Each episode ended with a thematic moral. Doug would comment on the things he learned as a result of his adventures and try to leave the audience with some lesson. So, the cartoons transcended the barrier of mere entertainment for those with eyes to see and ears to hear and served an important lesson now vacant, vanished from the vox populi of modern Americana. They showed us about human nature, just like the old classics, but in a manner to which children could relate, until such time as Hemmingway, Lewis, and Montesquie made sense to our immature minds.

All of Doug’s friends were different in ways that paralleled the modern world without actually pronounced demarcations. His best friend was blue skinned. His dog was intelligent. Some characters had funny shaped anatomy, and then there was of course Doug’s surname.
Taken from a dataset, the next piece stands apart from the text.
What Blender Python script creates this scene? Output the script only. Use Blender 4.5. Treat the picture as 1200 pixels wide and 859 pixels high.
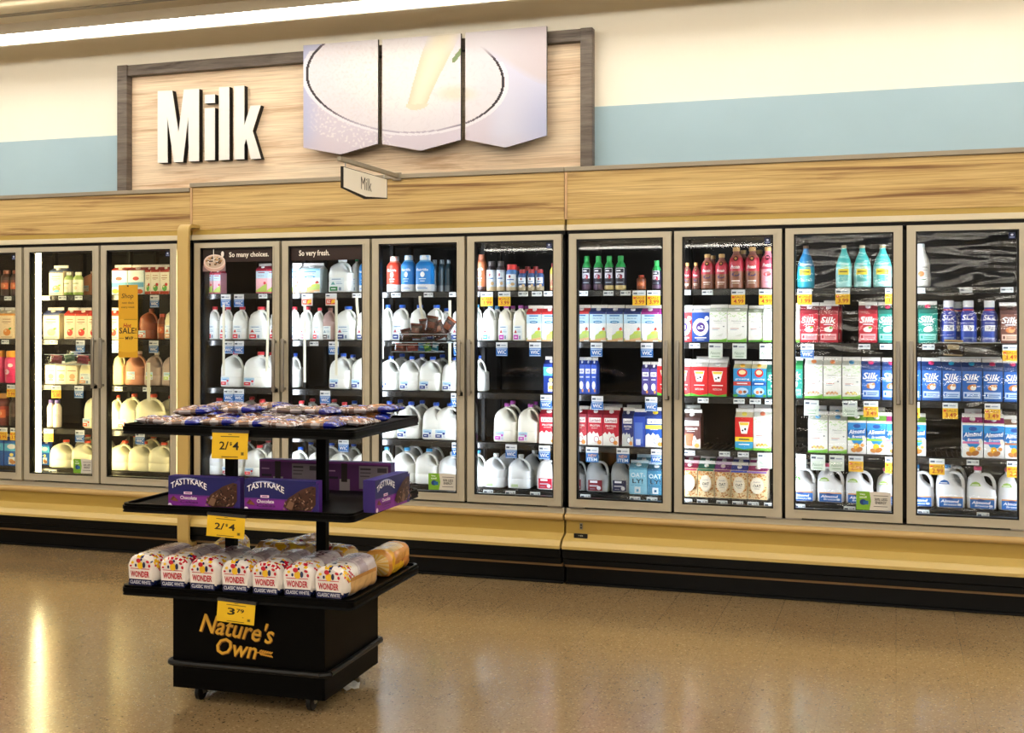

Like Star Trek, which I also enjoy a great deal, this minutia represented microcosms of the world as a whole- differences in race, religion, gender, and culture. It allowed them to be dealt with as amorphous whole issues of differentiation without pointing to a specific group.

I owe those who mocked me a great debt of gratitude. Were it not for their gleeful disdain for my name, I might never have taken time to familiarize myself with that personae to which they attributed me. Maybe I’m not very funny in an entertaining way, but in terms of peculiarity and differing from the ordinary, that most certainly rings truth. More to the point, Douglas, originally from Gaelic, means “He who came from the Dark Water” or more to prose, “The Strange One” or “Dweller in a Dark Place”. So, yes, they were right when they called me Doug Funny, and so I proudly use the name today.